6 審議会に会長を置き、委員の互選によってこれを定める。

7 会長は、会務を総理し、審議会を代表する。

8 会長に事故があるときは、会長があらかじめ指名する委員が、その職務を代理する。

(会議)

第15条 審議会は、会長が招集し、会長がその会議の議長となる。

2 審議会は、委員の半数以上が出席しなければ、会議を開くことができない。

3 審議会の議事は、出席した委員の過半数をもって決し、可否同数のときは、議長の決するところによる。

(佐賀県人権施策推進審議会の調整委員会)

第16条 第9条第3項の規定による諮問に応じて人権侵害行為に係る事案について調査審議を行わせるため、審議会に調整委員会を設置する。

2 調整委員会は、調整委員5人以内で組織する。

3 調整委員は、審議会の委員で、人権侵害行為に関する事項について専門的な知識経験を有するもののうちから、会長が指名する。
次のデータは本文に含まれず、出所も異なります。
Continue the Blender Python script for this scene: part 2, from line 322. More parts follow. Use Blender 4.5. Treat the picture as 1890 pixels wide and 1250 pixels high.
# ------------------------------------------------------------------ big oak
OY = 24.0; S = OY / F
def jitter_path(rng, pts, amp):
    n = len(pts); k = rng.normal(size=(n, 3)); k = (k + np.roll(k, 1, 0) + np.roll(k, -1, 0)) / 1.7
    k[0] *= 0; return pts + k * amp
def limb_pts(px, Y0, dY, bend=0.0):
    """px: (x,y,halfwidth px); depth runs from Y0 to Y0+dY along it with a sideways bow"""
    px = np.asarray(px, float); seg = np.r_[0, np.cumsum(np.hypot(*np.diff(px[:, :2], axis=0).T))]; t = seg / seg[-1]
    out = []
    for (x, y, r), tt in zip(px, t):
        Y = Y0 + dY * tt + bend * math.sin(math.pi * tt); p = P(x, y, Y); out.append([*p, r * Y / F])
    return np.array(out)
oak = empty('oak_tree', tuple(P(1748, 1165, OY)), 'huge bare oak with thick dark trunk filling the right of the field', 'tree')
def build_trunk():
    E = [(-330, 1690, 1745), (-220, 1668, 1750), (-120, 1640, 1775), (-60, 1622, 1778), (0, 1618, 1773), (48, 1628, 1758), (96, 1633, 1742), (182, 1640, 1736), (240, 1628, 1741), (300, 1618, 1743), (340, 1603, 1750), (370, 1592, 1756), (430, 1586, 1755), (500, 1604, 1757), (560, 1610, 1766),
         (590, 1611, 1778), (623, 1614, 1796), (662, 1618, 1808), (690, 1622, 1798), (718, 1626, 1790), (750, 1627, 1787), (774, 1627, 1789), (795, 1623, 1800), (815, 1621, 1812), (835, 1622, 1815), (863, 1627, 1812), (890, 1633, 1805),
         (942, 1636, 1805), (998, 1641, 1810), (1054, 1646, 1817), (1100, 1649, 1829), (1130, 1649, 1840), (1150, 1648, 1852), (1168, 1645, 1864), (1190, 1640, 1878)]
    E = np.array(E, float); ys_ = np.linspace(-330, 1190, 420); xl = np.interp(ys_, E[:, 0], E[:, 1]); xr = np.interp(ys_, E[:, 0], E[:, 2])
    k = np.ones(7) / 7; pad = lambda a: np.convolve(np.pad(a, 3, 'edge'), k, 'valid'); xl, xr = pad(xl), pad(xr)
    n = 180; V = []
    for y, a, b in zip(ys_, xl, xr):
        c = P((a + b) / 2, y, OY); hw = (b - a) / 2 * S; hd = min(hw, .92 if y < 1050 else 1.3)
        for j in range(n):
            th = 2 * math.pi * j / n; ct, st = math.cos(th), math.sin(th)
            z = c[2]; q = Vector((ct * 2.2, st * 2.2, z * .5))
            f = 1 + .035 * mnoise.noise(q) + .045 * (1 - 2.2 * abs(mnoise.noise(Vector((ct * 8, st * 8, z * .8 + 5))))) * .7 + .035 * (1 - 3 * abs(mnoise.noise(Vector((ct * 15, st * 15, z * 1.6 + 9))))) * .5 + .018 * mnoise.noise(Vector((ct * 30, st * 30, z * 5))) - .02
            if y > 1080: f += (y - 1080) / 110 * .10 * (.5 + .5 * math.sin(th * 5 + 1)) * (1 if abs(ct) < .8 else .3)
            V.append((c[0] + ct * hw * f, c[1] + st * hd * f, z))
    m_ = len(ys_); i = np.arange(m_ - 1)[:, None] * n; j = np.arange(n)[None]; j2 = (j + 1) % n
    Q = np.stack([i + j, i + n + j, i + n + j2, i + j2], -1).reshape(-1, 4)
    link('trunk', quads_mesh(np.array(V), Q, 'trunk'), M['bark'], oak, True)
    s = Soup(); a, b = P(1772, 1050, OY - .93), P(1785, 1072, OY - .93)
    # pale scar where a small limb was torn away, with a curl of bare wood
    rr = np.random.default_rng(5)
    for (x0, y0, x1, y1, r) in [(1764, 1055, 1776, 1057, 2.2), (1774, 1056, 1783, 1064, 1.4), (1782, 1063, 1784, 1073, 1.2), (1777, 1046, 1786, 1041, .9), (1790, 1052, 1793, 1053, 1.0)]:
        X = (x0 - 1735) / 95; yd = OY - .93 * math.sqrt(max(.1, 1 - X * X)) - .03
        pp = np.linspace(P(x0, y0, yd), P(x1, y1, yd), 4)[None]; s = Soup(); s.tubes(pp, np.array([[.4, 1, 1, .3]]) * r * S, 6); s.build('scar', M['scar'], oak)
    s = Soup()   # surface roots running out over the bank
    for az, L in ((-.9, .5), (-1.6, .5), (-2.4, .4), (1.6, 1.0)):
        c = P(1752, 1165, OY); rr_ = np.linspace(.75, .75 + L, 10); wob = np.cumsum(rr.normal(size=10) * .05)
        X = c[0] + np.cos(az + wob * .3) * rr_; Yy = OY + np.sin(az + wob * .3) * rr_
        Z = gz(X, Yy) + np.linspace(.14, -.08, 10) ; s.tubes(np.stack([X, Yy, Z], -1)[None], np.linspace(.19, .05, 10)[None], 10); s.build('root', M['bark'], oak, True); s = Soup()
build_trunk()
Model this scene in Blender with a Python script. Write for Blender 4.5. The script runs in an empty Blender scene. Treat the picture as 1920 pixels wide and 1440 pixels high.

4 調整委員会に調整委員長を置き、調整委員会に属する委員の互選によってこれを定める。

5 前条の規定は、調整委員会に準用する。この場合において、「審議会」とあるのは「調整委員会」と、「会長」とあるのは「調整委員長」と、「委員」とあるのは「調整委員」と読み替えるものとする。

6 審議会は、その定めるところにより、調整委員会の決議をもって審議会の決議とすることができる。

7 調整委員は、職務上知ることができた秘密を漏らしてはならない。その職を退いた後も同様とする。

(補則)

第17条 この条例に定めるもののほか、この条例の施行に関し必要な事項は、知事が別に定める。

(施行期日)

1 この条例は、公布の日から施行する。

(佐賀県人権の尊重に関する条例の廃止)

2 佐賀県人権の尊重に関する条例(平成10年佐賀県条例第11号)は、廃止する。

(経過措置)

3 この条例の施行の際現に佐賀県人権の尊重に関する条例第5条第1項の規定により策定されている人権の尊重に係る教育及び啓発に関する施策を実施するための基本方針は、第6条第1項に規定する基本方針とみなす。